If there’s one trend you can count on without fail, it’s that emerging markets out-grow wealthy ones—they’ve got more people, lower labor costs and, thanks to global knowledge and capital flows, access to the expertise and investment needed to drive up productivity to incredible levels. The results have included China’s growth miracle (and a commensurate plunge in extreme poverty), and the BRICS investment craze—as well as plenty of nervous collar-pulling in the wealthy West’s capitals.
But is the most important economic trend of the past decade coming to an end? The chart above shows that the catch-up growth gap between wealthy countries and emerging markets has been shrinking in recent years. The trend is explored this week by the Economist’s Ryan Avent, who used the latest calculations of each country’s relative buying power from the World Bank to directly compare emerging market economic growth to that in wealthy economies.
When those calculations were released last spring, they were widely touted for finding that China’s overall economy will surpass the US as the world’s largest sooner than expected. But Avent recognizes that the more important social indicator is national income per person—and China and the rest of the emerging markets still have far to go to catch up to the world’s wealthy countries on that score: The average G7 economy’s per capita income is $45,246, while the average emerging market’s is $7,676. (In China, it’s $11,525.)
The “glorious 15” years of catch-up growth Avent identifies come largely from two trends: Manufacturing-driven trade and a commodities boom. And China has been at the center of both. In fact, the commodities boom largely rested on China’s capacity to consume raw materials for its manufacturing explosion. But as the limits of manufacturing as a permanent strategy are becoming clear and China’s growth is slowing, that commodities boom has slowed as well. Now, many of the emerging markets are hitting the “hard part” of the development cycle, where political reform is needed and higher-skilled workers, expensive infrastructure, and a services sector must be developed. China, assuming it can avoid calamity, is positioned to maintain its growth advantage, but its fellow emerging markets are facing stronger headwinds.
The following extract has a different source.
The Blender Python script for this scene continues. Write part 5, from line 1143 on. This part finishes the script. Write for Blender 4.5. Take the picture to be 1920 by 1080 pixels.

Where this matters most is global inequality: It’s fashionable to note that, despite the crunch on the middle classes of the wealthy world, overall global inequality has fallen dramatically thanks to the rise of the bottom billion up the income scale. But the fall-off in catch-up growth spells trouble for those hoping that trend will continue: Avent calculates that if the catch-up growth gap stays at 4.5 percentage points (which it did from 2006 to 2009) it would take the emerging markets just 30 years to catch up to US levels of income. At 2013 levels, it will take 50 years—which is still an astonishingly fast pathway to prosperity.
But if you take China out of the equation, it will take 115 years for the rest of the emerging markets to catch up to the US. And it’s the forecasts that are the scariest: At the 2014 levels expected by the IMF, emerging markets other than China will take 300 years to catch up to US income levels. Which, for all intents and purposes, is never.